Kaka stumbled through the tournament and had little to offer to his team when needed most. Even the demigod Messi, though no doubt showing signs of the player we know, has simply not taken what should have been the tournament which defined him by the scruff of the neck. Yet the majority find reasons to dilute these disappointments.

The fact is we weren’t in love with these players so didn’t have the level of feeling to reverse so dramatically. For many the feeling of being let down was akin to have been cheated on. If he can perform so well previously then why is he not returning the faith?

Does he not care for the belief we have shown, is he trying to embarrass us? Surely if he knew how the nation felt then he would not treat us like this. It’s the emotional connection that makes us so hurt and with our opinions clouded by these judgements he goes from ‘England’s Hope’ to ‘Manchester United’s Failure’.

It had all the aspects of an unrequited love affair.

People who had previously said he carried his club were turning their views of him to an overrated striker who only scores tap ins and has to have the team built around him.

Wayne Rooney had earned our affections through qualifying and many had begrudgingly kept an optimistic eye on his club performances.

He was meant to be The One and this was meant to be his time. More so, this was meant to be our time.

Was he our worst performer? Probably not, but we had expected so much that a failure to live up to these expectations was always going to lead to a feeling of being cheated. Personally let down by the wonder boy who many now said had become a spoilt man.

Previously when we heard of his multimillion pound Barbados villa we had sniggered at the thought of the upper-class jet set being usurped by the boy wonder from Croxteth. Now the man, and his family, holidaying there seemed almost an affront to the way we were feeling.

Prior to the tournament the talk had been of his temperament, despite his recent excellent disciplinary record. All press conferences were geared toward asking players, any players, what they thought of Wayne and how he may react.

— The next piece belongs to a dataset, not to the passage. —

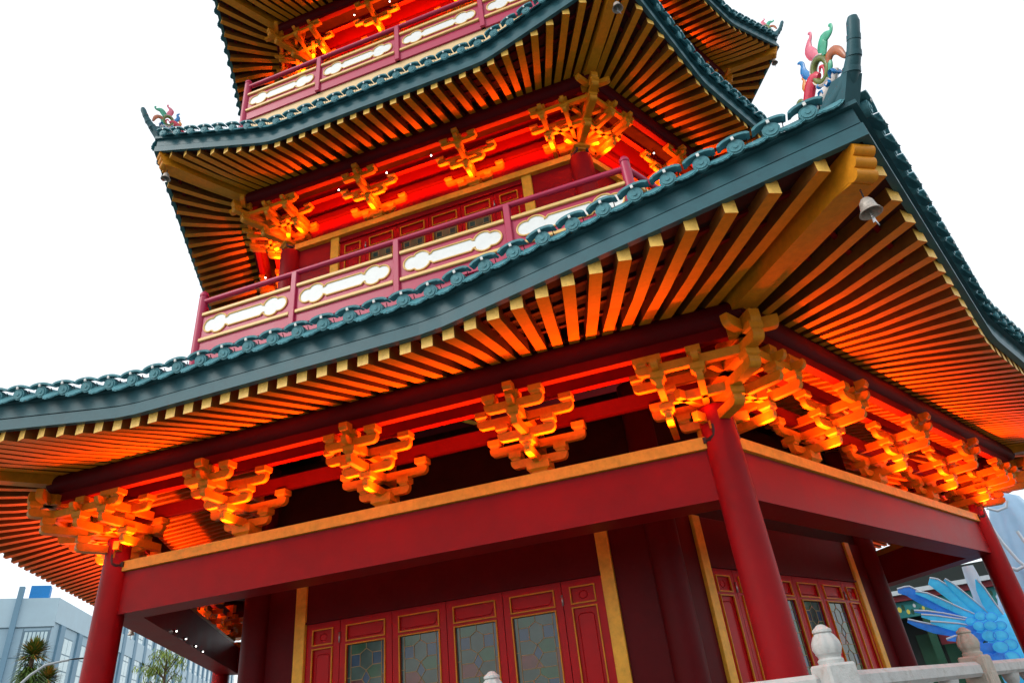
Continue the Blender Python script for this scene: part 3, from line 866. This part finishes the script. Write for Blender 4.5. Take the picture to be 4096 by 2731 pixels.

Is it a coincidence that given this outside personal evaluation on a daily basis, he turned to his religion which could be seen with the increasingly appearance of rosary beads and hints that he was seeking a higher approval. Not that he was showing the religious Tourettes so readily displayed by a generation of South Americans, more that he was obviously looking for solace somewhere.

The question we need to be asking ourselves is what we can do for the future of England which, whether anyone likes it nor not, will be linked with Wayne Rooney.

The nation and their knee jerk feelings can continue to haunt Wayne Rooney as long as they want but the crux of it is they’ll probably harm their own football ambitions more than anything else.

You’ll fall back in love with Wayne, you’ll need to.